Die Ruinen einer römischen Stadt, deren damaliger Name nicht überliefert ist, liegen im Süden von Madaba. Auf Arabisch heisst der Ort Um Rasas. Auf den Mosaiken einer dort befindlichen Kirche sind die Beschreibungen von zehn ägyptischen Städten, von sieben Städten östlich des Jordans und von acht Ortschaften im westlichen Teil von Israel zu sehen. Im Dorf Maayan wurde auch ein Mosaikboden entdeckt, auf dem die Städte dieser Gegend beschrieben sind. Die gehäuft auftretenden geografischen Beschreibungen auf Mosaiken in dieser Region weckten die Neugier der Archäologen. Einige erklären dieses Phänomen mit der Nähe zum Berg Nebo, von wo Moses das Gelobte Land betrachten konnte, das in der Bibel gemäss den verschiedenen Regionen beschrieben wird.
Reist man weiter in den Süden, kommt man zum imposanten Nachal Arnon: Der Strom ist hier 1'000 Meter tief und 8 bis 10 Kilometer breit! Einige Kilometer östlich weist der Fluss in der Nähe des Toten Meeres nur noch eine Tiefe von 100 Metern oder gar weniger auf, seine Breite reduziert sich auf wenige Meter. Am Nachal Arnon ereignete sich einmal ein wahres Wunder: Die Bewohner des Landes, die Amoräer, hatten sich in den Höhlen und Spalten der Schluchten am Flussbett versteckt und wollten die Kinder Israels aus dem Hinterhalt angreifen. Als sich diese näherten, schlossen sich beide Ufer, die Felsen der einen Seite drangen in die Höhlen der gegenüberliegenden Seite ein und töteten so die Amoräer. Die Kinder Israels bekamen vom Wunder allerdings nicht viel mit. Sie erfuhren erst am "Brunnen von Mirjam" davon, weil sich das Wasser vom Blut der Amoräer rot färbte. In der Mischnah heisst es: "Wer einen Ort sieht, an dem ein Wunder für Israel geschah, z.B. der Durchzug durch das Rote Meer, die Überschreitung des Jordans und des Nachal Arnon, soll sich in Lobpreisungen des Herrn ergehen."

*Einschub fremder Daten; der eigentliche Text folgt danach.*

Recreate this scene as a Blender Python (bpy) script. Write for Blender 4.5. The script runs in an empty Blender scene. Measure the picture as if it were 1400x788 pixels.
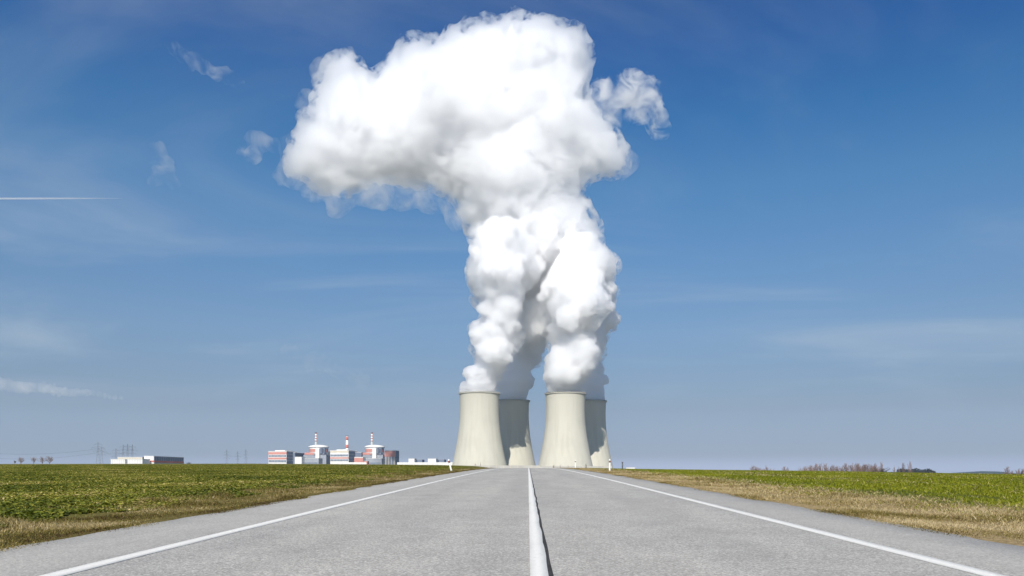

Unter den Dörfern von Moab befindet sich auch Rabba, oder, gemäss der biblischen Bezeichnung, Rabat Moab, eine der Hauptstädte des alten Königreichs Moab; eine weitere Hauptstadt ist Divon, wo Mischa, König von Moab, regierte, der sich nach dem Tod von Achab gegen Israel auflehnte. Von seinem Schicksal wird auf einer Stele berichtet, die in Divon ausgegraben wurde und heute im Louvre in Paris steht.
Busaira, die Hauptstadt von Edom, aus welcher der Erlöser kommen wird (gemäss Jesaja 73), liegt als eines der Dörfer der Edom-Höhen weiter im Süden; da gibt es auch das Dorf Sil'a, wo Amatsia, der König von Judäa, seine Feinde besiegte, sowie das Dorf Wadi Mussa in der Nähe von Petra. Am östlichen Eingang des Dorfes hat man eine Quelle entdeckt, die unter einem grossen Felsen entsprang. Gemäss der lokalen Überlieferung ist dies der Stein, auf den Moses zwei Mal mit seinem Stab schlug, was ihm verboten war und weshalb er das Gelobte Land nicht betreten durfte.
Der bedeutende Ort Petra und seine für Juden interessanten Sehenswürdigkeiten wurden bereits weiter oben erwähnt, wir bewegen uns also gen Süden und legen erst kurz vor Aqaba in Wadi Ram am Ufer des Roten Meeres einen Halt ein. Gleich daneben liegt Wadi Yatem, dessen Name vielleicht an König Yotam von Judäa erinnert, den Sohn von Usija. Bereits zur Zeit Salomons versuchten die Könige von Judäa zum Roten Meer und zum Hafen von Etsion Gaver vorzudringen, der für den Handel mit Indien und mit dem Fernen Osten sehr wichtig war. Sie scheiterten sehr oft, doch als sie auf die Unterstützung des Königreichs von Israel zählen konnten, gelang es ihnen, die für den Seeweg in den Fernen Osten unabdingbare Küste des Roten Meeres zu erreichen.